> INSTRUCTIONS TO FOLLOW:
The entries that follow should be written out exactly.

Scripts that build scenes:
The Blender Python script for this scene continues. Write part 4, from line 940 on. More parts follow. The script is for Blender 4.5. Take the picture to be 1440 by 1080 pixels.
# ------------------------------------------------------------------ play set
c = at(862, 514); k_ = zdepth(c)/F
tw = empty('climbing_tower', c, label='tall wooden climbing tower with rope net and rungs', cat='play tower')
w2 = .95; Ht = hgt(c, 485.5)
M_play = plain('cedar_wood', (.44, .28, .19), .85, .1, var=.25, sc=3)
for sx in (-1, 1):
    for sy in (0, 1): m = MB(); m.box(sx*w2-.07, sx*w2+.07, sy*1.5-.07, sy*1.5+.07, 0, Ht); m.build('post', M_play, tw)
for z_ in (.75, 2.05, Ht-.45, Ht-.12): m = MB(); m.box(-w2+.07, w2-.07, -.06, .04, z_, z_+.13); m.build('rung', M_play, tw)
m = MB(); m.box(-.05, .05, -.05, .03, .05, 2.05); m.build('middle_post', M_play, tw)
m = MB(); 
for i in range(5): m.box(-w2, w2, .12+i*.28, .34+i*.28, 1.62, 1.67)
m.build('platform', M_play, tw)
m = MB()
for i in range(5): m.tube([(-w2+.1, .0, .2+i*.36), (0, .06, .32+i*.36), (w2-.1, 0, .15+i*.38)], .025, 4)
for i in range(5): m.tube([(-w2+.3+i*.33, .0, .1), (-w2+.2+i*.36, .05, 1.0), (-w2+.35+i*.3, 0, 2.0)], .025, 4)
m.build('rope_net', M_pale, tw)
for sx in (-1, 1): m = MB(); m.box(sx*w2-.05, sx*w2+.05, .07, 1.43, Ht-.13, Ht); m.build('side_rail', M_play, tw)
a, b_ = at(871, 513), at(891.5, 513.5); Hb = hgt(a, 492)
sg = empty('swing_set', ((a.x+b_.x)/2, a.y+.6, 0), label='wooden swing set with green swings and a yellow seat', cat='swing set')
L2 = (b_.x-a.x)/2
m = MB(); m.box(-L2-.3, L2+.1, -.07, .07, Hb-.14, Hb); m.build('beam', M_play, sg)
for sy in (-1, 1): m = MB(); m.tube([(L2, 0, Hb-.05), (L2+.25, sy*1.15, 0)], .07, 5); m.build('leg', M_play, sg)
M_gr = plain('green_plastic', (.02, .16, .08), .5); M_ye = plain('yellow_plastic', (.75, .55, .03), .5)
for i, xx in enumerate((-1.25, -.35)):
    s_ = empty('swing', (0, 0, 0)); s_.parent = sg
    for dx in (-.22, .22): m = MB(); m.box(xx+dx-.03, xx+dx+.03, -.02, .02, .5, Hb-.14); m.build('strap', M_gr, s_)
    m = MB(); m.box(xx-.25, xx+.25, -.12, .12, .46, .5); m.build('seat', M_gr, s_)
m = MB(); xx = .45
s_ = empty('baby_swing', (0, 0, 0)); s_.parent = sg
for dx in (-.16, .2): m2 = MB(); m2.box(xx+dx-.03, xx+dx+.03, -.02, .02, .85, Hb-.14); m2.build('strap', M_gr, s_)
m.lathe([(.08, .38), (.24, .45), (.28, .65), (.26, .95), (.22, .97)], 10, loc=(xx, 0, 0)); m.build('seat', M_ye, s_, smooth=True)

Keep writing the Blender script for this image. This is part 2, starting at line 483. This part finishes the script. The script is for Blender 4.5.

> EXERCISE RESULT:
The Blender Python script for this scene continues. Write part 4, from line 940 on. More parts follow. The script is for Blender 4.5. Take the picture to be 1440 by 1080 pixels.
# ------------------------------------------------------------------ play set
c = at(862, 514); k_ = zdepth(c)/F
tw = empty('climbing_tower', c, label='tall wooden climbing tower with rope net and rungs', cat='play tower')
w2 = .95; Ht = hgt(c, 485.5)
M_play = plain('cedar_wood', (.44, .28, .19), .85, .1, var=.25, sc=3)
for sx in (-1, 1):
    for sy in (0, 1): m = MB(); m.box(sx*w2-.07, sx*w2+.07, sy*1.5-.07, sy*1.5+.07, 0, Ht); m.build('post', M_play, tw)
for z_ in (.75, 2.05, Ht-.45, Ht-.12): m = MB(); m.box(-w2+.07, w2-.07, -.06, .04, z_, z_+.13); m.build('rung', M_play, tw)
m = MB(); m.box(-.05, .05, -.05, .03, .05, 2.05); m.build('middle_post', M_play, tw)
m = MB(); 
for i in range(5): m.box(-w2, w2, .12+i*.28, .34+i*.28, 1.62, 1.67)
m.build('platform', M_play, tw)
m = MB()
for i in range(5): m.tube([(-w2+.1, .0, .2+i*.36), (0, .06, .32+i*.36), (w2-.1, 0, .15+i*.38)], .025, 4)
for i in range(5): m.tube([(-w2+.3+i*.33, .0, .1), (-w2+.2+i*.36, .05, 1.0), (-w2+.35+i*.3, 0, 2.0)], .025, 4)
m.build('rope_net', M_pale, tw)
for sx in (-1, 1): m = MB(); m.box(sx*w2-.05, sx*w2+.05, .07, 1.43, Ht-.13, Ht); m.build('side_rail', M_play, tw)
a, b_ = at(871, 513), at(891.5, 513.5); Hb = hgt(a, 492)
sg = empty('swing_set', ((a.x+b_.x)/2, a.y+.6, 0), label='wooden swing set with green swings and a yellow seat', cat='swing set')
L2 = (b_.x-a.x)/2
m = MB(); m.box(-L2-.3, L2+.1, -.07, .07, Hb-.14, Hb); m.build('beam', M_play, sg)
for sy in (-1, 1): m = MB(); m.tube([(L2, 0, Hb-.05), (L2+.25, sy*1.15, 0)], .07, 5); m.build('leg', M_play, sg)
M_gr = plain('green_plastic', (.02, .16, .08), .5); M_ye = plain('yellow_plastic', (.75, .55, .03), .5)
for i, xx in enumerate((-1.25, -.35)):
    s_ = empty('swing', (0, 0, 0)); s_.parent = sg
    for dx in (-.22, .22): m = MB(); m.box(xx+dx-.03, xx+dx+.03, -.02, .02, .5, Hb-.14); m.build('strap', M_gr, s_)
    m = MB(); m.box(xx-.25, xx+.25, -.12, .12, .46, .5); m.build('seat', M_gr, s_)
m = MB(); xx = .45
s_ = empty('baby_swing', (0, 0, 0)); s_.parent = sg
for dx in (-.16, .2): m2 = MB(); m2.box(xx+dx-.03, xx+dx+.03, -.02, .02, .85, Hb-.14); m2.build('strap', M_gr, s_)
m.lathe([(.08, .38), (.24, .45), (.28, .65), (.26, .95), (.22, .97)], 10, loc=(xx, 0, 0)); m.build('seat', M_ye, s_, smooth=True)

Keep writing the Blender script for this image. This is part 2, starting at line 483. This part finishes the script. The script is for Blender 4.5.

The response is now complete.